» **Work to be completed**
Write out again, unaltered, the lines from the start through the line containing "C = S.collection".

» **Data shown**

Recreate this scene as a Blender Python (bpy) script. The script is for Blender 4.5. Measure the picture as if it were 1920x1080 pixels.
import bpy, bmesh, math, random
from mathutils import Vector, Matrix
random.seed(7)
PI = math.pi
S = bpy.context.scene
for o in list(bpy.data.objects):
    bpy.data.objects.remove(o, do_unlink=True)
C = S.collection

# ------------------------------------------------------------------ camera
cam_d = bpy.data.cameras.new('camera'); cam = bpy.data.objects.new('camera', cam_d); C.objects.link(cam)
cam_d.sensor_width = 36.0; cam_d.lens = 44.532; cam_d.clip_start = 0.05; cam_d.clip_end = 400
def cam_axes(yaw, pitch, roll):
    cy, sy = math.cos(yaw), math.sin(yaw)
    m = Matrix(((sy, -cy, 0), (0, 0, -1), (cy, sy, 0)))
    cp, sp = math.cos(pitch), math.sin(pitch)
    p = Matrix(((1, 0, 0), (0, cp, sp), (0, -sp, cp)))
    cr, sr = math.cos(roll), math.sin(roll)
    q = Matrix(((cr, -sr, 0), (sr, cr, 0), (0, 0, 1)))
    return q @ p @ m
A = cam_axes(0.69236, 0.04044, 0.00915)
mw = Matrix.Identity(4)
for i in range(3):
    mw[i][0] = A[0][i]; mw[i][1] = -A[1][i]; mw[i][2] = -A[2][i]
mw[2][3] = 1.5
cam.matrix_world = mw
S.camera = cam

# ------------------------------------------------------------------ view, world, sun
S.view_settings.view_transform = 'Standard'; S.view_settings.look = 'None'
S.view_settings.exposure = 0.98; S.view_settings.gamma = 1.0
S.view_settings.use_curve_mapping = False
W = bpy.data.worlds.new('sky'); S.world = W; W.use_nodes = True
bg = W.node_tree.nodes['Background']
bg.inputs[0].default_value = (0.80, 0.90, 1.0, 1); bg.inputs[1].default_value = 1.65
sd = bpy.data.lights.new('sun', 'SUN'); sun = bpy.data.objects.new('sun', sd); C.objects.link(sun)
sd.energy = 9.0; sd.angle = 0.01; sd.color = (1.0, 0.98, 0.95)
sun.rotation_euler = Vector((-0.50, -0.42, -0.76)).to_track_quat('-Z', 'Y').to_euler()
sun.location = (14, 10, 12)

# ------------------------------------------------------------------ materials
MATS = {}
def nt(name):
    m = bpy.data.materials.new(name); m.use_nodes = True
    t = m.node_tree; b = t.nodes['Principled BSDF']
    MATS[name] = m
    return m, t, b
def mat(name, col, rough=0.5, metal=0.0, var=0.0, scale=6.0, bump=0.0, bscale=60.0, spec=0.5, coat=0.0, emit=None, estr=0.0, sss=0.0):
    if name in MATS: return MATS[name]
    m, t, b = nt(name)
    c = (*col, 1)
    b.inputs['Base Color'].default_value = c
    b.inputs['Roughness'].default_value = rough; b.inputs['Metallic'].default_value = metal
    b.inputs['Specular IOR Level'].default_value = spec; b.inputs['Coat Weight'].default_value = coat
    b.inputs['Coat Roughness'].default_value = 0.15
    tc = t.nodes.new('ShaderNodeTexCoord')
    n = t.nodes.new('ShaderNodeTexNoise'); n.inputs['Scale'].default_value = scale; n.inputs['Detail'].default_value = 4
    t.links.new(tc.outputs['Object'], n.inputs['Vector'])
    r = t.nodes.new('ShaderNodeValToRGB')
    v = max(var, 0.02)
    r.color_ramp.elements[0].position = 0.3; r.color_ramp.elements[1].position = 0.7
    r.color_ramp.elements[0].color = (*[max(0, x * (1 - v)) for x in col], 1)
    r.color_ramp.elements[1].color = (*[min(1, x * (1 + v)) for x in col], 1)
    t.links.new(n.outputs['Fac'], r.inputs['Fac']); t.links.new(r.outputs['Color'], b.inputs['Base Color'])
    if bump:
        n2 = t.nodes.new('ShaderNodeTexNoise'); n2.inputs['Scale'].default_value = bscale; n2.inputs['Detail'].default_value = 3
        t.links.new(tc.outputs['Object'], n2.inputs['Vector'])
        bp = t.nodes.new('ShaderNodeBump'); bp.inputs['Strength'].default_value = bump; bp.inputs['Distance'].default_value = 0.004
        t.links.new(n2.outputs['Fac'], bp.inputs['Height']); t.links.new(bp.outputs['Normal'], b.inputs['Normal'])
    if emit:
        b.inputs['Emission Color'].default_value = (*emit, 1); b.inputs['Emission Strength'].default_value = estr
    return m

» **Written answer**
Recreate this scene as a Blender Python (bpy) script. The script is for Blender 4.5. Measure the picture as if it were 1920x1080 pixels.
import bpy, bmesh, math, random
from mathutils import Vector, Matrix
random.seed(7)
PI = math.pi
S = bpy.context.scene
for o in list(bpy.data.objects):
    bpy.data.objects.remove(o, do_unlink=True)
C = S.collection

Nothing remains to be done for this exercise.